Greene Broillet & Wheeler, LLP
Shelby Allen Drinking Death Case Dismissed By Court

The parents of a California teen who died during a sleepover recently had their wrongful death case dismissed by an appeals court.

According to court documents, 17-year-old Shelby Allen had a sleepover at the house of a 16-year-old friend named Kayli Liberman. After Kayli’s parents went to bed, Shelby reportedly took a bottle of vodka from the family’s home bar and had 15 shots.

“The next morning, Kayli told her father they had been drinking and Shelby had been sick,” court documents state. “The father went to work without checking on Shelby because he had been told Shelby was okay and he did not want to invade the space of a teenage female behind a closed bathroom door.”

Another friend checked on Shelby that morning and discovered that she wasn’t breathing. That friend had Kayli’s sister, who called their father at work.

The father came home, discovered Shelby unconscious and administered CPR while calling emergency crews. No one was able to revive Shelby, and she was pronounced dead with a blood alcohol level of 0.339 percent.

Shelby’s parents sued the Libermans, who claimed to have immunity under California’s social host law.

California’s social host law provides “no social host who furnishes alcoholic beverages to any person may be held legally accountable for damages suffered by that person … resulting from the consumption of those beverage.”

After Shelby’s death, an exception to immunity was added for adults who knowing provide alcohol to minors.
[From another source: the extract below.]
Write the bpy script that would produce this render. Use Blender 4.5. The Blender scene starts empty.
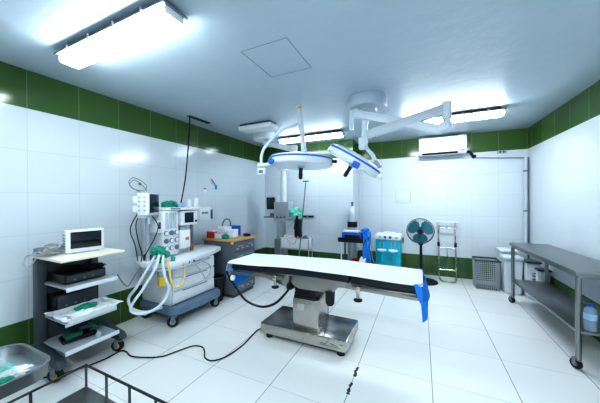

The court found that the exception did not retroactively apply to the Liberman’s case, and that there was no evidence that the Libermans knowing furbished alcohol to Shelby.

“Shelby died of acute ethanol intoxication,” the court wrote. “Applying the law in effect at the time of Shelby’s death, although the Libermans could have done more to protect, supervise or aid Shelby, they are not liable for furnishing alcohol, making alcohol accessible, or failing to supervise Shelby.”

The court also noted that Kayli, as a minor, did not have any special legal duties that would create liability for her friend’s death.